Para além disso, a distribuição de tempos entre os partidos representados na Assembleia faz-se dentro de cada uma das posições, em termos proporcionais e não igualitariamente. No caso de se tratar de iniciativa representativa, seja da Assembleia da República, seja do Governo, dois terços do tempo destinado a cada posição irão para os partidos com assento parlamentar, a restante parcela de um terço destinada a cada posição será confiada ao grupo ou aos grupos de cidadãos eleitores e a partidos extraparlamentares, sendo, nesse caso, distribuída também de modo igualitário.
Sobre os efeitos do referendo, o Governo optou por reeditar, no artigo 242.º da proposta de lei, a regra constitucional de que o referendo só tem eficácia vinculativa quando o número de votantes for superior a metade dos eleitores inscritos no recenseamento. Esta regra não pode deixar de ser interpretada no sentido de que, se o número de votantes for inferior a metade dos eleitores, o referendo não é vinculativo para os órgãos de soberania. Sem embargo, é preciso reconhecer que o referendo ou é vinculativo ou, se não for vinculativo, não se pode dizer que não tenha existido. Realizou-se, não é vinculativo, tem um carácter político meramente indicativo.

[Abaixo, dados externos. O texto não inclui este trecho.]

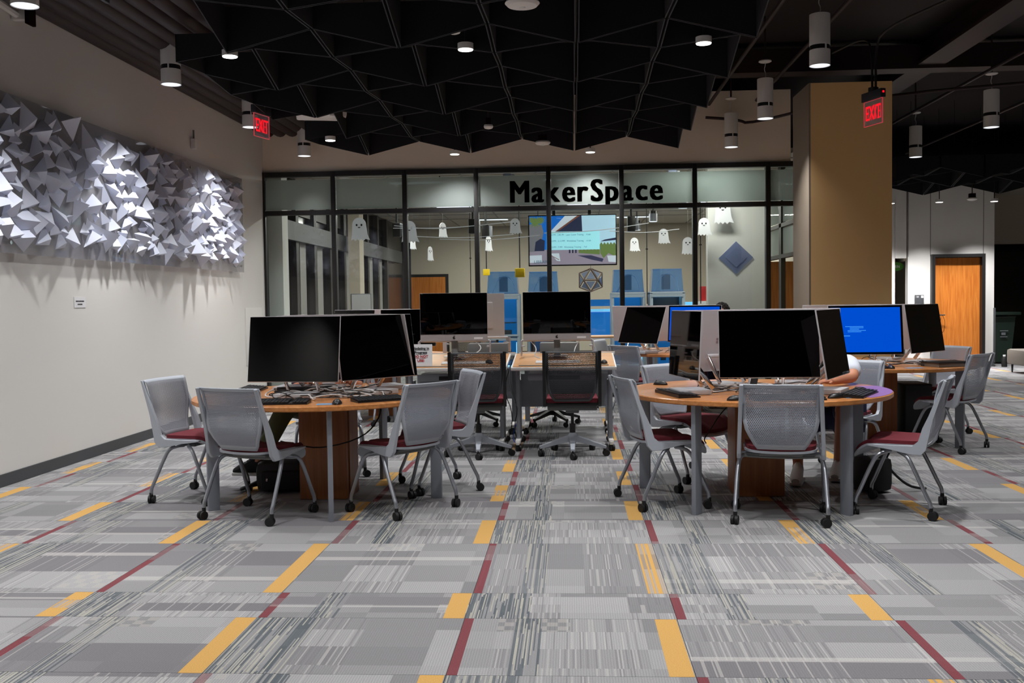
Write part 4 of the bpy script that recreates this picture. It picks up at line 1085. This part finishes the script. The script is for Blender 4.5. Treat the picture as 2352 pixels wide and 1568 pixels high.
# 3D printers
def make_printer(bay='printer_inside'):
    t = thing('printer_cabinet', '', '3d printer', (0, 0, 0), 0, 'tall grey 3d printer cabinets with clear domes')
    obj('cabinet', B().box((-.31, 0, .76), (.06, .6, 1.50), bev=.01).box((.31, 0, .76), (.06, .6, 1.50), bev=.01).box((0, .28, .76), (.6, .04, 1.5)).box((0, 0, .03), (.66, .6, .06)).box((0, 0, 1.50), (.68, .6, .05), bev=.01).box((0, 0, .62), (.6, .56, .05)), 'printer_grey', t)
    obj('lower_bay', B().box((0, .24, .32), (.54, .02, .5)), 'printer_inside', t)
    obj('light_strip', B().box((.262, -.2, .34), (.012, .03, .44)).box((0, -.2, .085), (.5, .03, .02)).box((0, .1, 1.44), (.5, .3, .02)), 'printer_lit', t)
    obj('tray', B().box((0, 0, .95), (.5, .4, .02)).box((0, .1, .72), (.3, .3, .16), bev=.01), 'printer_window', t)
    obj('upper_bay', B().box((0, .24, 1.05), (.54, .02, .74)), bay, t)
    obj('spool', B().cyl((-.06, .1, .28), .12, .1, 'x').cyl((.1, .1, .28), .12, .08, 'x'), 'printer_window', t)
    obj('door_frame', B().box((0, -.31, .70), (.62, .02, .04)).box((0, -.31, 1.45), (.62, .02, .05)), 'printer_grey', t)
    b = B().prism([(-.31, 1.53), (.31, 1.53), (.28, 1.96), (-.28, 1.96)], -.27, .27, 'xz'); obj('dome', b, 'printer_dome', t)
    obj('dome_rim', B().box((0, 0, 1.965), (.57, .55, .012)).box((0, 0, 1.535), (.64, .56, .012)), 'printer_dome', t)
    obj('print_head', B().box((0, .05, 1.72), (.17, .1, .3), bev=.01), 'box_dark', t)
    obj('feed_tube', B().tube([(.24, 0, 1.54), (.2, 0, 1.8), (.05, 0, 1.9), (-.1, 0, 1.84), (-.22, 0, 1.55)], .008), 'cable_white', t)
    return t
pr = make_printer(); pr2 = make_printer('printer_window')
for x, y, lb in ((-1.36, 20.2, 'grey 3d printer with blue lit bays right of the turned away silver computer'), (-.56, 20.6, 'grey 3d printer behind the right desk computer'), (1.13, 20.2, '3d printer left of the last, behind the window mullion'), (1.88, 20.0, 'rightmost tall 3d printer with dark window'),):
    place(pr2 if x > 1.5 else pr, (x, y, 0), 0, lb)
bc = thing('blue_counter', 'long glowing blue counter between the 3d printers', 'counter', (.28, 21.2, 0))
obj('front_panel', B().box((0, 0, .85), (1.9, .4, .55)), 'blue_counter', bc); obj('worktop', B().box((0, 0, 1.16), (1.95, .5, .05)), 'blue_edge', bc); obj('upper_shelf', B().box((0, .1, 1.32), (1.9, .3, .14)), 'printer_inside', bc); obj('leg', B().box((-.9, 0, .3), (.06, .4, .6)).box((.9, 0, .3), (.06, .4, .6)), 'mech_grey', bc)
bc2 = thing('blue_counter', 'short blue counter right of the printers by the white wall end', 'counter', (2.5, 21.6, 0))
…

Esta questão é particularmente relevante se se tratar de analisar as implicações da concepção acolhida pelo Governo na sua proposta de lei, no que diz respeito especificamente ao referendo relativo à instituição em concreto das regiões administrativas. O Governo optou por incluir neste diploma da lei orgânica do referendo a temática do referendo sobre a instituição em concreto das regiões por entender que se trata, no fundo, de um referendo nacional, que tem acopulado a si oito referendos regionais, estes com pergunta idêntica entre si.
Não faria sentido tratar o referendo sobre a regionalização em diploma à parte, uma vez que as regras, que são específica e exclusivamente aplicáveis ao referendo sobre regionalização, são em pequeno número e, no essencial, o corpo estruturante do referendo sobre a regionalização será o corpo estruturante do referendo nacional em geral.
Tão-pouco, em nosso entender, faria sentido tratar na lei sobre o referendo a pergunta nacional sobre a instituição em concreto das regiões e depois, num diploma autónomo, à parte, cuidar apenas da pergunta de incidência regional.